The works seem to resemble scroll paintings but also have sculptural qualities, with their folds and creases. In this work, the artist has rendered the images completely unrecognizable as photographs. Nonetheless, the incongruous and accentuated colours of the pictures effectively evoke the frenzied and incomprehensible emotional, mental, and physical traumas that the war inflicted on its victims.

Neal Oshima, Untitled, 2000. Image Credit: International Center of Photography

Neal Oshima, though ethnically Japanese and born in New York, spent much of his career photographing subjects and objects in the Philippines.
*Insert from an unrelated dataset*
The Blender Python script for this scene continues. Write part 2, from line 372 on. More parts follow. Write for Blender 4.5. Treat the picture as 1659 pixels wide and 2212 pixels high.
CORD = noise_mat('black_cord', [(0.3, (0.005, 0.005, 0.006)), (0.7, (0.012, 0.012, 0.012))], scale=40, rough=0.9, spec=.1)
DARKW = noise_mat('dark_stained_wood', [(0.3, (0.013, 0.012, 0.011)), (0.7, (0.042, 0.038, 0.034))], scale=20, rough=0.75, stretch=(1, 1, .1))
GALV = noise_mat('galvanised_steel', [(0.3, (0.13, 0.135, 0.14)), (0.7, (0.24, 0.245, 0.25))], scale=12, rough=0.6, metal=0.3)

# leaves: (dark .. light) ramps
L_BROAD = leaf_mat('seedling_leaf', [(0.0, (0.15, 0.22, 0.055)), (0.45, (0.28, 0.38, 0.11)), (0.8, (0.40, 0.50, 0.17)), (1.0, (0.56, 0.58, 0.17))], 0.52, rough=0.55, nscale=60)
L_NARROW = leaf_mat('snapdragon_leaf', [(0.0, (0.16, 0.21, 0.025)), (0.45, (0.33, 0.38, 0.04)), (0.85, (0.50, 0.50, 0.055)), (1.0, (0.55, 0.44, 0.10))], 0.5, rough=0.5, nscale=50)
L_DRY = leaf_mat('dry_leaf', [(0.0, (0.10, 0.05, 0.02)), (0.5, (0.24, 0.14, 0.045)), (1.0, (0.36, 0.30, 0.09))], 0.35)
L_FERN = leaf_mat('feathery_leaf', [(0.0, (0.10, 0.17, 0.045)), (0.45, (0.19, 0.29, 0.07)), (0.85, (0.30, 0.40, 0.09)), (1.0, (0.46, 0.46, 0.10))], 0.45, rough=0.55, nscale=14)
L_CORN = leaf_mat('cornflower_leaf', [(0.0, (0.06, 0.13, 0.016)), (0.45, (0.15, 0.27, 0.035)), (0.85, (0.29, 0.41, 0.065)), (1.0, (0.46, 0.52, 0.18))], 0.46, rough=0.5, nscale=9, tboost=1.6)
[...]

Untitled (2000) is a photogram of a traditional shirt, made of natural fibres from plants like banana and pineapple, widely worn by Filipino women before the American colonisation of the region in the nineteenth century. The print is produced with light-sensitive paper without a camera and captures the actual scale of the shirt together with its wear and tear, therefore imprinting the paper with distinctive traces of its wearer.

Like any other medium, artists created photographic works to conduct visual experiments, address sociopolitical issues, and record the vibrant worlds of their inner and outer lives. Today, the boundaries between amateur, journalistic, and fine-art photography continue to be contested as their techniques and aesthetics sometimes overlap. Artists also use photographs in collages and mixed media installations, which combine various materials and mediums, thus testing the practical and conceptual limits of photography.